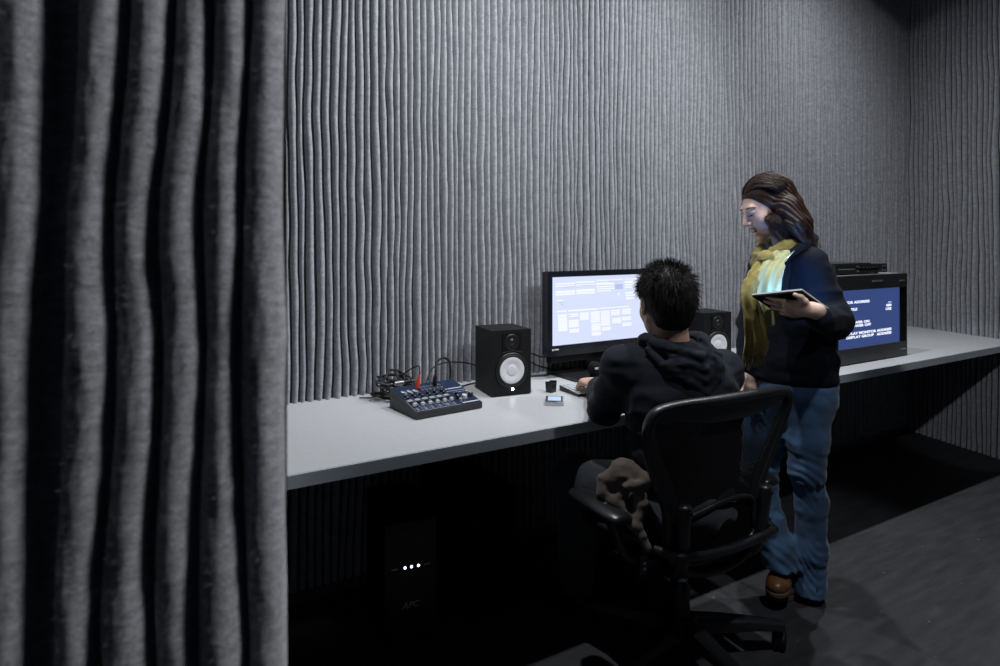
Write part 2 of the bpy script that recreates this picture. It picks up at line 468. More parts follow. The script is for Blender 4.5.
# floor
def floor_mat():
    m = mat('dark_floor', (.04, .041, .046), .62, spec=.3)
    nt = m.node_tree; b = nt.nodes['Principled BSDF']; L = nt.links.new
    tc = nt.nodes.new('ShaderNodeTexCoord'); mp = nt.nodes.new('ShaderNodeMapping'); mp.inputs['Scale'].default_value = (1.2, 7, 1); mp.inputs['Rotation'].default_value = (0, 0, .25)
    n = nt.nodes.new('ShaderNodeTexNoise'); n.inputs['Scale'].default_value = 3.2; n.inputs['Detail'].default_value = 9; n.inputs['Roughness'].default_value = .68
    cr = nt.nodes.new('ShaderNodeValToRGB'); cr.color_ramp.elements[0].position = .3; cr.color_ramp.elements[0].color = (.024, .0245, .027, 1)
    cr.color_ramp.elements[1].position = .72; cr.color_ramp.elements[1].color = (.054, .055, .060, 1)
    v = nt.nodes.new('ShaderNodeTexNoise'); v.inputs['Scale'].default_value = 55; v.inputs['Detail'].default_value = 1
    sp = nt.nodes.new('ShaderNodeMapRange'); sp.inputs[1].default_value = .775; sp.inputs[2].default_value = .80
    mx = nt.nodes.new('ShaderNodeMix'); mx.data_type = 'RGBA'; mx.inputs[7].default_value = (.22, .22, .22, 1)
    bp = nt.nodes.new('ShaderNodeBump'); bp.inputs['Strength'].default_value = .25; bp.inputs['Distance'].default_value = .002
    L(tc.outputs['Object'], mp.inputs[0]); L(mp.outputs[0], n.inputs['Vector']); L(n.outputs['Fac'], cr.inputs[0])
    L(tc.outputs['Object'], v.inputs['Vector']); L(v.outputs['Fac'], sp.inputs[0]); L(sp.outputs[0], mx.inputs[0]); L(cr.outputs[0], mx.inputs[6])
    L(mx.outputs[2], b.inputs['Base Color']); L(n.outputs['Fac'], bp.inputs['Height']); L(bp.outputs[0], b.inputs['Normal'])
    return m
bm = bmesh.new(); box(bm, (-1.2, -1.4, -.06), (5.3, 2.8, 0)); tag(obj('floor', bm, floor_mat()), kind='structure')
M_black_wall = mat('dark_paint', (.02, .02, .023), .8, noise=(6, .15))
bm = bmesh.new(); box(bm, (-1.2, -1.4, CEIL), (5.3, 2.8, CEIL + .06)); tag(obj('ceiling', bm, M_black_wall), kind='structure')
M_skirt = mat('skirting_paint', (.06, .066, .09), .5, noise=(12, .1))
bm = bmesh.new(); box(bm, (-.6, CY - .044, 0), (CX - .01, CY - .030, .035)); tag(obj('baseboard_back', bm, M_skirt, bevel=.002), kind='structure')

# ================================================================ CAMERA + LIGHT
cam = bpy.data.cameras.new('camera'); co = bpy.data.objects.new('camera', cam); COL.objects.link(co)
cam.sensor_width = 36; cam.lens = FOC * 36 / 1000; cam.shift_y = -(333 - HOR) / 1000
co.location = (0, 0, CAMH); co.rotation_euler = (PI / 2, 0, ANG - PI / 2)
cam.clip_start = .02; scene.camera = co
cam.dof.use_dof = True; cam.dof.focus_distance = 2.5; cam.dof.aperture_fstop = 4.5

def spot(name, loc, to, power, size, blend=.15, r=.04, col=(.95, .97, 1.0)):
    l = bpy.data.lights.new(name, 'SPOT'); l.energy = power; l.spot_size = math.radians(size); l.spot_blend = blend
    l.shadow_soft_size = r; l.color = col
    o = bpy.data.objects.new(name, l); COL.objects.link(o); o.location = loc
    d = Vector(to) - Vector(loc); o.rotation_euler = d.to_track_quat('-Z', 'Y').to_euler()
    return o

def downlight(x, y, z, power, size, r=.03):
    """recessed lamp: its beam weakens with the angle from straight down, cut off by the rim of its can"""
    o = spot('downlight', (x, y, z), (x, y, 0), power, size, .06, r)
    o.rotation_euler = (0, 0, 0); o.data.use_nodes = True; nt = o.data.node_tree; em = nt.nodes['Emission']
    tc = nt.nodes.new('ShaderNodeTexCoord'); sx = nt.nodes.new('ShaderNodeSeparateXYZ'); ab = nt.nodes.new('ShaderNodeMath'); ab.operation = 'ABSOLUTE'
    pw = nt.nodes.new('ShaderNodeMath'); pw.operation = 'POWER'; pw.inputs[1].default_value = 3.0
    nt.links.new(tc.outputs['Normal'], sx.inputs[0]); nt.links.new(sx.outputs[2], ab.inputs[0]); nt.links.new(ab.outputs[0], pw.inputs[0]); nt.links.new(pw.outputs[0], em.inputs['Strength'])
    return o
# ================================================================ DESK AND WHAT STANDS ON IT
DZ = .75
M_desk = mat('desk_laminate', (.50, .51, .525), .45, spec=.35, noise=(40, .03))
M_edge_bright = mat('brightened_desk_edge', (.62, .68, .72), .5, spec=.3)  # paler than the worktop: light the front edge lacks, put into its colour
M_blk = mat('black_vinyl', (.0065, .0065, .008), .55, spec=.25, bump=(900, .15, .0006))
M_blkp = mat('black_plastic', (.010, .010, .012), .38, spec=.5)
M_blkm = mat('black_matte', (.0045, .0045, .005), .75, spec=.15)
M_char = mat('charcoal_plastic', (.026, .027, .030), .5, spec=.4)
M_silver = mat('brushed_silver', (.55, .56, .58), .32, metal=.9)
M_whitep = mat('white_plastic', (.78, .79, .80), .4)
M_cone = mat('white_speaker_cone', (.74, .74, .76), .6, spec=.2)
M_rub = mat('black_rubber', (.008, .008, .009), .6, spec=.4)
M_greyp = mat('grey_plastic', (.33, .34, .35), .45)
M_lab = mat('silver_print', (.45, .46, .48), .5)

def onplane(px, py, p0, n):
    """sight line met with a plane"""
    o = np.array([0, 0, CAMH]); d = at(px, py, 1.0) - o; n = np.array(n, float)
    return o + d * (np.dot(np.array(p0) - o, n) / np.dot(d, n))

def desk():
    root = empty('desk', (2.2, 1.735, 0))
    tag(root, 'long wall-mounted pale grey worktop carrying the screens and speakers along the felt wall', 'desk')
    xr0 = CX - WSL * (CY - 1.735) - .004; xr1 = CX - .004
    T = .038
    bm = bmesh.new()
    b = [bm.verts.new((x, y, DZ - T)) for x, y in ((-.55, 1.737), (xr0, 1.737), (xr1, CY - .004), (-.55, CY - .004))]
    t = [bm.verts.new((v.co.x, v.co.y, DZ)) for v in b]
    bm.faces.new(b[::-1]); bm.faces.new(t)
    for k in range(4): bm.faces.new((b[k], b[(k + 1) % 4], t[(k + 1) % 4], t[k]))
    obj('worktop', bm, M_desk, root, bevel=.0012, bseg=1)
    bm = bmesh.new(); box(bm, (-.55, 1.7335, DZ - T), (xr0, 1.737, DZ - .0015)); obj('front_edge', bm, M_edge_bright, root)
desk()

# ---------------------------------------------------------------- studio loudspeakers
def speaker(label, P, rz, led=True):
    """P: middle of the front bottom edge, rz turns the front (which looks towards -y)"""
    w, d, h = .170, .185, .262
    M = Matrix.Translation(Vector((P[0], P[1], DZ))) @ Matrix.Rotation(rz, 4, 'Z')
    root = empty('studio_speaker', (P[0], P[1], DZ))
    tag(root, label, 'speaker', 'desktop loudspeakers')
    bm = bmesh.new(); box(bm, (-w / 2, 0, .004), (w / 2, d, h), M); obj('cabinet', bm, M_blk, root, bevel=.008, bseg=3, auto=40)
    for sx in (-1, 1):
        for y in (.02, d - .02):
            bm = bmesh.new(); lathe(bm, [(0, 0), (.009, 0), (.009, .005), (0, .005)], 12, M @ Matrix.Translation((sx * .065, y, 0))); obj('foot_pad', bm, M_rub, root)
    def fr(x, z, dy=0.0): return M @ Matrix.Translation((x, -dy, z)) @ Matrix.Rotation(PI / 2, 4, 'X')
    # tweeter: a squarish plate with a round horn and a dome
    bm = bmesh.new(); box(bm, (-.040, -.003, .176), (.040, .004, .250), M)
    obj('tweeter_plate', bm, M_blkm, root, bevel=.004, bseg=2)
    bm = bmesh.new(); lathe(bm, [(.032, .0032), (.031, .0055), (.025, .004), (.015, .0034), (.013, .0036), (.011, .006), (.006, .0078), (0, .0084)], 32, fr(0, .214))
    obj('tweeter', bm, M_blkp, root, smooth=True)
    wc = .102
    bm = bmesh.new(); lathe(bm, [(.070, 0), (.070, .004), (.066, .006), (.063, .005), (.061, .003)], 40, fr(0, wc)); wf = obj('woofer_rim', bm, M_blkp, root, smooth=True)
    bm = bmesh.new(); lathe(bm, [(.0645, .002), (.062, .0065), (.058, .008), (.054, .0068), (.052, .003)], 40, fr(0, wc)); obj('rubber_surround', bm, M_rub, root, smooth=True)
    bm = bmesh.new(); lathe(bm, [(.0530, .0060), (.050, .0072), (.036, .0048), (.022, .0030)], 40, fr(0, wc)); obj('woofer_cone', bm, M_cone, root, smooth=True)
    bm = bmesh.new(); lathe(bm, [(.0225, .0030), (.0215, .0040), (.017, .0046), (.009, .0050), (0, .0052)], 32, fr(0, wc)); obj('dust_cap', bm, M_cone, root, smooth=True)
    bm = bmesh.new(); tube(bm, [M @ Vector((x, -.0025, .171 + .008 * math.cos(x / .045 * PI / 2))) for x in np.linspace(-.045, .045, 13)], .0014, 6)
    obj('trim_line', bm, M_char, root, smooth=True)
    bm = bmesh.new(); lathe(bm, [(.0045, 0), (.0045, .002), (.003, .0030), (0, .0034)], 20, fr(.004, .026))
    obj('power_light', bm, mat('white_led', (.8, .85, 1), .3, emit=(.75, .86, 1.0), estr=30.0) if led else M_blkp, root, smooth=True)
speaker('black loudspeaker with a white cone standing beside the audio mixer', (1.336, 2.170), math.radians(-8))
speaker('black loudspeaker half hidden behind the seated person', (2.535, 2.175), math.radians(-8), led=False)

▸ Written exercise
Write out the lines from the start of the material to the line with "bm = bmesh.new(); box(bm, (-.6, CY", inclusive and exactly. Skip the pictures.

▸ Task response
Write part 2 of the bpy script that recreates this picture. It picks up at line 468. More parts follow. The script is for Blender 4.5.
# floor
def floor_mat():
    m = mat('dark_floor', (.04, .041, .046), .62, spec=.3)
    nt = m.node_tree; b = nt.nodes['Principled BSDF']; L = nt.links.new
    tc = nt.nodes.new('ShaderNodeTexCoord'); mp = nt.nodes.new('ShaderNodeMapping'); mp.inputs['Scale'].default_value = (1.2, 7, 1); mp.inputs['Rotation'].default_value = (0, 0, .25)
    n = nt.nodes.new('ShaderNodeTexNoise'); n.inputs['Scale'].default_value = 3.2; n.inputs['Detail'].default_value = 9; n.inputs['Roughness'].default_value = .68
    cr = nt.nodes.new('ShaderNodeValToRGB'); cr.color_ramp.elements[0].position = .3; cr.color_ramp.elements[0].color = (.024, .0245, .027, 1)
    cr.color_ramp.elements[1].position = .72; cr.color_ramp.elements[1].color = (.054, .055, .060, 1)
    v = nt.nodes.new('ShaderNodeTexNoise'); v.inputs['Scale'].default_value = 55; v.inputs['Detail'].default_value = 1
    sp = nt.nodes.new('ShaderNodeMapRange'); sp.inputs[1].default_value = .775; sp.inputs[2].default_value = .80
    mx = nt.nodes.new('ShaderNodeMix'); mx.data_type = 'RGBA'; mx.inputs[7].default_value = (.22, .22, .22, 1)
    bp = nt.nodes.new('ShaderNodeBump'); bp.inputs['Strength'].default_value = .25; bp.inputs['Distance'].default_value = .002
    L(tc.outputs['Object'], mp.inputs[0]); L(mp.outputs[0], n.inputs['Vector']); L(n.outputs['Fac'], cr.inputs[0])
    L(tc.outputs['Object'], v.inputs['Vector']); L(v.outputs['Fac'], sp.inputs[0]); L(sp.outputs[0], mx.inputs[0]); L(cr.outputs[0], mx.inputs[6])
    L(mx.outputs[2], b.inputs['Base Color']); L(n.outputs['Fac'], bp.inputs['Height']); L(bp.outputs[0], b.inputs['Normal'])
    return m
bm = bmesh.new(); box(bm, (-1.2, -1.4, -.06), (5.3, 2.8, 0)); tag(obj('floor', bm, floor_mat()), kind='structure')
M_black_wall = mat('dark_paint', (.02, .02, .023), .8, noise=(6, .15))
bm = bmesh.new(); box(bm, (-1.2, -1.4, CEIL), (5.3, 2.8, CEIL + .06)); tag(obj('ceiling', bm, M_black_wall), kind='structure')
M_skirt = mat('skirting_paint', (.06, .066, .09), .5, noise=(12, .1))
bm = bmesh.new(); box(bm, (-.6, CY - .044, 0), (CX - .01, CY - .030, .035)); tag(obj('baseboard_back', bm, M_skirt, bevel=.002), kind='structure')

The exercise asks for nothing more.